Transfer as a Contribution to Capital
If USBr transfers the rights to intangible property to a foreign
corporation (different from that to which it belongs) as a
contribution to capital, and the transfer is structured so as to
qualify for treatment under §351, then the transfer would be
tax-free. Section 367(d) would not apply because USBr is a branch of a
foreign corporation and, therefore, not a U.S.
person.16 Dividends received from
the foreign corporation would not be effectively connected
income.17 If an income tax treaty
applies, the §351 transfer would likely still be
tax-free,18 but the dividends
received might be considered attributable to the permanent
establishment. As mentioned earlier, USBr could elect to apply the
Code provisions and not the treaty
provisions.
Summary
Transfer without compensation (and not as a contribution to
capital): If USCo transfers intangible rights without compensation
(and not as a contribution to capital) to a foreign affiliate, either
the transfer would be subject to §482 (and USCo would realize
sales income or royalties) or USCo would be treated as having made a
distribution of rights to intangible property (which would be subject
to §311(b) and treated as a dividend to the extent of its
earnings and profits).
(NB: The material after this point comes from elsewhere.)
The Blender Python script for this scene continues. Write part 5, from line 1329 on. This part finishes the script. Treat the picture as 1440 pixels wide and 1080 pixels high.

A similar result would obtain for USBr, except
a distribution from USBr of rights to intangible property would not be
subject to §311(b) and might be subject to minimal branch profits
tax because of low basis. If USBr makes a transfer of intangible
rights to a foreign sister branch, there might very well be no U.S.
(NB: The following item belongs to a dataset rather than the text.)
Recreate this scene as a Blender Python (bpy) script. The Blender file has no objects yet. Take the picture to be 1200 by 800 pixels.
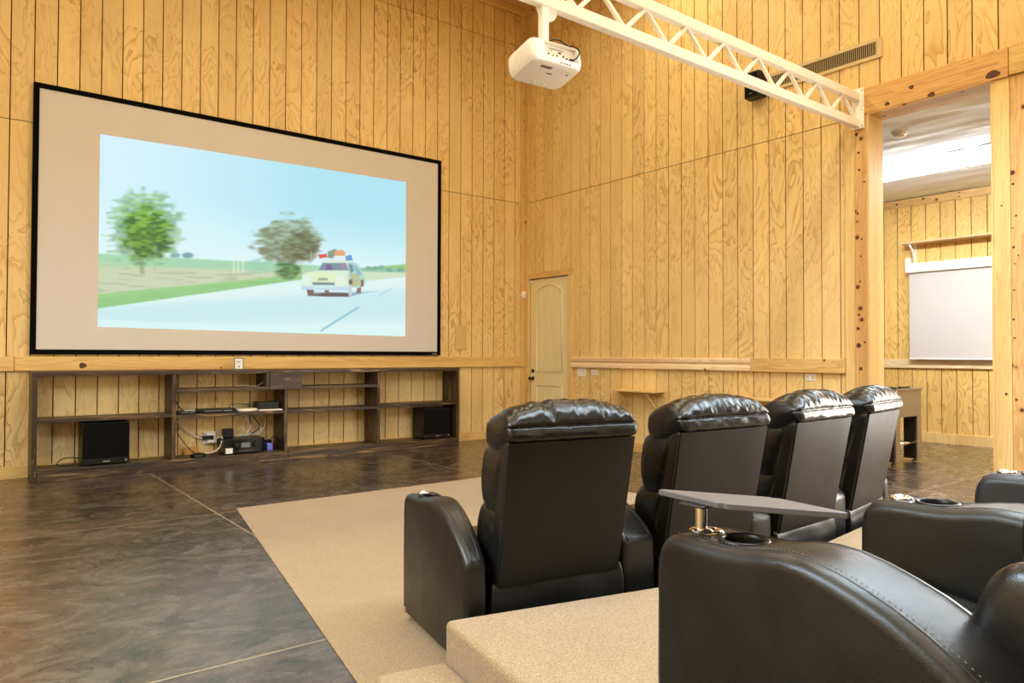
import bpy, bmesh, math, random
import numpy as np
from mathutils import Vector, Matrix, noise as mnoise

random.seed(7)
SC = bpy.context.scene
COL = SC.collection
R = math.radians

# ------------------------------------------------------------------ camera
CAM = (-7.1518, -8.9262, 1.2631)
YAW, PIT, ROL, FPX = 0.658333, 0.0187777, 0.00294552, 852.45


def cam_axes():
    right = Vector((math.cos(YAW), -math.sin(YAW), 0))
    fwd = Vector((math.sin(YAW) * math.cos(PIT), math.cos(YAW) * math.cos(PIT), math.sin(PIT)))
    up = right.cross(fwd)
    c, s = math.cos(ROL), math.sin(ROL)
    return c * right + s * up, -s * right + c * up, fwd


cr, cu, cf = cam_axes()
cam_data = bpy.data.cameras.new('camera')
cam = bpy.data.objects.new('camera', cam_data)
COL.objects.link(cam)
m = Matrix((cr, cu, -cf)).transposed().to_4x4()
m.translation = CAM
cam.matrix_world = m
cam_data.sensor_width = 36.0
cam_data.lens = FPX * 36.0 / 1200.0
cam_data.clip_start = 0.02
SC.camera = cam

# ------------------------------------------------------------------ world, lights, exposure
world = bpy.data.worlds.new('world')
SC.world = world
world.use_nodes = True
world.node_tree.nodes['Background'].inputs[0].default_value = (1.0, 0.93, 0.82, 1)
world.node_tree.nodes['Background'].inputs[1].default_value = 0.05
SC.view_settings.view_transform = 'Standard'
SC.view_settings.look = 'None'
SC.view_settings.gamma = 1.0
SC.view_settings.exposure = 0.2


def area(name, loc, size, watts, target=None, color=(1.0, 1.0, 1.0), rot=None):
    d = bpy.data.lights.new(name, 'AREA')
    d.shape = 'RECTANGLE'
    d.size, d.size_y = size
    d.energy = watts
    d.color = color
    o = bpy.data.objects.new(name, d)
    COL.objects.link(o)
    o.location = loc
    if target is not None:
        o.rotation_euler = (Vector(target) - Vector(loc)).to_track_quat('-Z', 'Y').to_euler()
    elif rot is not None:
        o.rotation_euler = rot
    return o


COOL = (0.67, 0.855, 1.0)
WARM = (0.96, 0.85, 0.58)
# unseen rows of fill light added under the roof for the upper walls
for k, x in enumerate((-7.6, -4.6, -1.6)):
    area('high_fill_front', (x, -3.3, 6.3), (2.4, 0.35), 50, color=WARM)
    area('high_fill_middle', (x, -6.4, 6.3), (2.4, 0.35), 50, color=WARM)
    area('high_fill_rear', (x, -9.4, 6.3), (2.4, 0.35), 50, color=WARM)
# unseen lamps assumed at truss height behind the camera and over the right hand side, shining down
area('assumed_low_lamp', (-4.4, -7.7, 3.62), (2.6, 0.35), 90, color=COOL)
area('assumed_low_lamp', (-2.0, -8.2, 3.62), (0.5, 2.4), 150, color=COOL)
# unseen light assumed at the right hand wall, no opening built, just outside view
area('assumed_side_light', (-0.06, -8.1, 1.45), (1.9, 2.2), 170, target=(-4.0, -8.1, 1.3), color=(1.0, 0.96, 0.88))
area('assumed_low_lamp', (-8.6, -6.2, 3.62), (0.5, 2.6), 290, color=COOL)  # another assumed lamp, unseen, over the left side
area('assumed_low_lamp', (-3.4, -11.8, 3.62), (2.6, 0.35), 30, color=COOL)


# ------------------------------------------------------------------ material helpers
def new_mat(name):
    mt = bpy.data.materials.new(name)
    mt.use_nodes = True
    nt = mt.node_tree
    b = nt.nodes['Principled BSDF']
    return mt, nt, b


class N:
    """small node-graph helper"""

    def __init__(self, nt):
        self.nt = nt

    def node(self, typ, **kw):
        n = self.nt.nodes.new(typ)
        for k, v in kw.items():
            setattr(n, k, v)
        return n

    def link(self, a, b):
        self.nt.links.new(a, b)

    def val(self, inp, v):
        if hasattr(v, 'links'):
            self.link(v, inp)
        else:
            inp.default_value = v

    def math(self, op, a, b=0.0, c=0.0):
        n = self.node('ShaderNodeMath', operation=op)
        for i, v in enumerate((a, b, c)):
            self.val(n.inputs[i], v)
        return n.outputs[0]

    def vmath(self, op, a, b=(0, 0, 0)):
        n = self.node('ShaderNodeVectorMath', operation=op)
        self.val(n.inputs[0], a)
        self.val(n.inputs[1], b)
        return n.outputs[0]

    def noise(self, vec, scale=1.0, detail=2.0, rough=0.5, dist=0.0):
        n = self.node('ShaderNodeTexNoise')
        self.link(vec, n.inputs['Vector'])
        n.inputs['Scale'].default_value = scale
        n.inputs['Detail'].default_value = detail
        n.inputs['Roughness'].default_value = rough
        n.inputs['Distortion'].default_value = dist
        return n.outputs['Fac']

    def ramp(self, fac, stops):
        n = self.node('ShaderNodeValToRGB')
        e = n.color_ramp.elements
        while len(e) < len(stops):
            e.new(0.5)
        for i, (p, c) in enumerate(stops):
            e[i].position = p
            e[i].color = (c[0], c[1], c[2], 1) if not isinstance(c, (int, float)) else (c, c, c, 1)
        self.link(fac, n.inputs[0])
        return n.outputs[0]

    def mix(self, fac, a, b, mode='MIX'):
        n = self.node('ShaderNodeMix', data_type='RGBA', blend_type=mode)
        self.val(n.inputs[0], fac)
        for i, v in ((6, a), (7, b)):
            if hasattr(v, 'links'):
                self.link(v, n.inputs[i])
            else:
                n.inputs[i].default_value = (v[0], v[1], v[2], 1)
        return n.outputs[2]

    def pos(self):
        return self.node('ShaderNodeNewGeometry').outputs['Position']

    def objco(self):
        return self.node('ShaderNodeTexCoord').outputs['Object']

    def rand(self):
        return self.node('ShaderNodeObjectInfo').outputs['Random']

    def bump(self, h, strength, dist, bsdf):
        n = self.node('ShaderNodeBump')
        n.inputs['Strength'].default_value = strength
        n.inputs['Distance'].default_value = dist
        self.link(h, n.inputs['Height'])
        self.link(n.outputs[0], bsdf.inputs['Normal'])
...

income tax consequences, particularly if USBr simply makes license
rights available.
Transfer as a contribution to capital: If USCo transfers
intangible rights as a contribution to capital to a foreign affiliate,
it either would be subject to immediate gain recognition or would be
subject to the deemed-royalty rules of §367(d). However, if USBr
makes such a transfer to a foreign affiliate, it would be tax-free for
U.S. income tax purposes, assuming it qualifies as a §351
transaction.
This commentary also will appear in the October 2009 issue of
the Tax Management International Journal. For more information,
in the Tax Management Portfolios, see Connors, 909 T.M., The
Branch-Related Taxes of Section 884, and Davis, 919 T.M.,
U.S.-to-Foreign Transfers Under Section 367(a)and in Tax Practice
Series, see ¶7130, U.S. Persons' Foreign Activities.
1
As used here, the term “affiliate” refers to a related person that is a corporation for U.S. income tax purposes.
2
In the case of an invention, patent rights with respect to different countries may be considered different assets and each may be sold or licensed. Generally, if substantially all the rights in intangible property (with respect to a particular country) are transferred, that is referred to as a sale; if less than substantially all the rights are transferred, that is referred to as a license. See, e.g., Regs. §1.1235-2(b). References herein to “substantially all” or “less than substantially all” of the rights to certain intangible property are in reference to a particular country.
3
§316.
4
The regulations provide that a conforming adjustment may consist of a deemed dividend or deemed capital contribution. Regs. §1.482-1(g)(3)(i).
5
1999-2 C.B. 296. Rev. Proc. 99-32 superseded Rev. Proc. 65-17, 1965-1 C.B. 833, which provided somewhat similar rules. Rev. Proc. 99-32 can be applied only when both parties to the controlled transaction are corporations. Rev. Proc. 99-32, Explanation of Provisions, E. The revenue procedure states that controlled transactions involving other types of related parties are “the subject of further study by the Service.”
6
The regulations provide that a conforming adjustment may, pursuant to an applicable revenue procedure, consist of a deemed loan. Regs. §1.482-1(g)(3)(i). See also Regs. §1.482-1(g)(3)(ii), Ex.
7
It is assumed that the rights would have to be substantially all the rights in the intangible property in order to constitute a contribution to capital, i.e., license rights involving USCo as the licensor could not be transferred to a foreign affiliate as a contribution to capital.
8
Section 351(a) provides, “No gain or loss shall be recognized if property is transferred to a corporation by one or more persons solely in exchange for stock in such corporation and immediately after the exchange such person or persons are in control (as defined in section 368(c)) of the corporation.”
9
See§367(f).
10
Under §884, the distribution of the rights to intangible property could be considered a “dividend equivalent amount” and subject to tax under §881(a) at a 30% rate.
11
See Article 10(8) of the U.S. Model.
12
The transfer could not be considered a capital contribution since it is being made to a sister branch.
13
§864(c)(4)(B)(iii).
14
See U.S. Technical Explanation of the U.S. Model, Article 1 (General Scope), Paragraph 2.
15
Department of the Treasury, General Explanations of the Administration's Fiscal Year 2010 Revenue Proposals, May 2009, p. 28.
16
Section 367(a) and (d) only apply to transfers by a U.S. person to a foreign corporation. §367(a)(1) and (d)(1).
17
§864(c)(4)(B)(ii).
18
Treatment of the permanent establishment as a “distinct and separate enterprise” should not render it a U.S. transferor for purposes of the §351 transfer, and thus the transfer should not be subject to §367.